Source records -
--------------------------------

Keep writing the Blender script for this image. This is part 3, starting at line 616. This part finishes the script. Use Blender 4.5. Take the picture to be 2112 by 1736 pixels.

--------------------------------

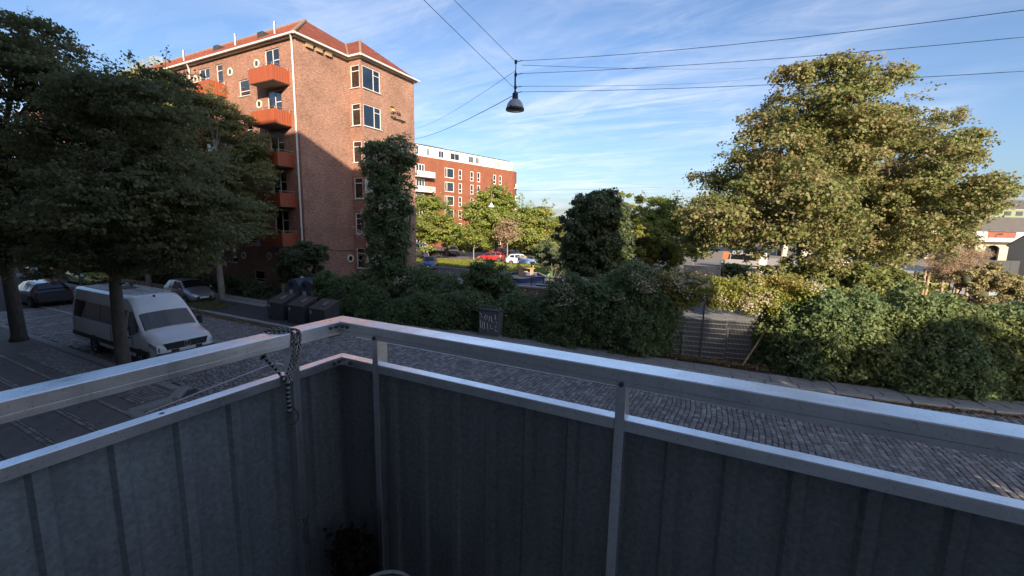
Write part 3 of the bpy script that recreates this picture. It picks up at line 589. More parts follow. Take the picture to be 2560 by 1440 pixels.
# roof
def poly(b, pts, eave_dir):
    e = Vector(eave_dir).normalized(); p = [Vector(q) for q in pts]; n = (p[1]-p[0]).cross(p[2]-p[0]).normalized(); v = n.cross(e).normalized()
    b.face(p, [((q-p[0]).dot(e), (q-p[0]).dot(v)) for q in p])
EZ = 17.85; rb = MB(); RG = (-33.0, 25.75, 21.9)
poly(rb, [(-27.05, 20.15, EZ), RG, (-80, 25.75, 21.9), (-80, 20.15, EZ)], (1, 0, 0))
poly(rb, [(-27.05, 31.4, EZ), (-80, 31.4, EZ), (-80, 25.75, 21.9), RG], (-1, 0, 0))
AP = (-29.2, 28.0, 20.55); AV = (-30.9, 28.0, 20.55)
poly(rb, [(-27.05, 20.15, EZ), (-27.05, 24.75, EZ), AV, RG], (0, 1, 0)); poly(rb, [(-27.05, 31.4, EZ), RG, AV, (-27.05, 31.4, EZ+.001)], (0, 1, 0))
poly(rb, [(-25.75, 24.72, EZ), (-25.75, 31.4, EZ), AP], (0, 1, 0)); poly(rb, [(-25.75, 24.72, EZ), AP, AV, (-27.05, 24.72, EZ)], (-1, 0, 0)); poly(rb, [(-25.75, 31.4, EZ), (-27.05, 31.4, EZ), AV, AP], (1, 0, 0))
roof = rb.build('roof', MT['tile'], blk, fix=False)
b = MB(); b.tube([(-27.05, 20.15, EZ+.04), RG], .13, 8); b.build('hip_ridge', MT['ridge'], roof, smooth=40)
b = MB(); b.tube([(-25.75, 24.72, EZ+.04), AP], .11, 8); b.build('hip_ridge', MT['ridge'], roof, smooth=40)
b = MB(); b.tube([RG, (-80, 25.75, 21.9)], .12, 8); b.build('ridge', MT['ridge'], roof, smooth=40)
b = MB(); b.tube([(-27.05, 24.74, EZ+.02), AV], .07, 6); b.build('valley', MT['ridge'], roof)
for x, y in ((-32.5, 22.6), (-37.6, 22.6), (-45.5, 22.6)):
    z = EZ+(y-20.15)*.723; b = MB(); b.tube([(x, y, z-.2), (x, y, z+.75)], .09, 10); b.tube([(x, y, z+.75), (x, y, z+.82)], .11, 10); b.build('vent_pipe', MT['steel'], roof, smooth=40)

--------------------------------

Requirements - Determine how many lines of the records above contain the word "Take", and report only that number.

The response - 2